A car exciting the highway moving at 27 m/s slows down at the rate of 3.5 m/s^2 to a final velocity of 18 m/s. Calculate the distance the car travels while braking?
the velocity changes by 9 m/s (27 - 18)
this takes approx. 2.6 s (9 / 3.5)
the average velocity is 22.5 m/s
___ (27 + 18) / 2
the distance traveled is velocity multiplied by time
To calculate the distance the car travels while braking, we can use the equation of motion:
\(v_f^2 = v_i^2 + 2a d\)
where \(v_f\) is the final velocity, \(v_i\) is the initial velocity, \(a\) is the acceleration, and \(d\) is the distance traveled.

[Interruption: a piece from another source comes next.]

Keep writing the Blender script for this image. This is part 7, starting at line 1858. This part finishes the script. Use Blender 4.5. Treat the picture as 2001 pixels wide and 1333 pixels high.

In this case, the car's initial velocity is \(v_i = 27 m/s\), the final velocity is \(v_f = 18 m/s\), and the acceleration is \(a = -3.5 m/s^2\) (negative because the car is slowing down).
Rearranging the equation to solve for \(d\), we have:
\(d = \frac{{v_f^2 - v_i^2}}{{2a}}\)
Substituting the given values, we get:
\(d = \frac{{18^2 - 27^2}}{{2 \times -3.5}}\)
Evaluating the expression:
\(d = \frac{{324 - 729}}{{-7}}\)
\(d = \frac{{-405}}{{-7}}\)
\(d = 57.86\) meters (rounded to two decimal places)
Therefore, the car travels approximately 57.86 meters while braking.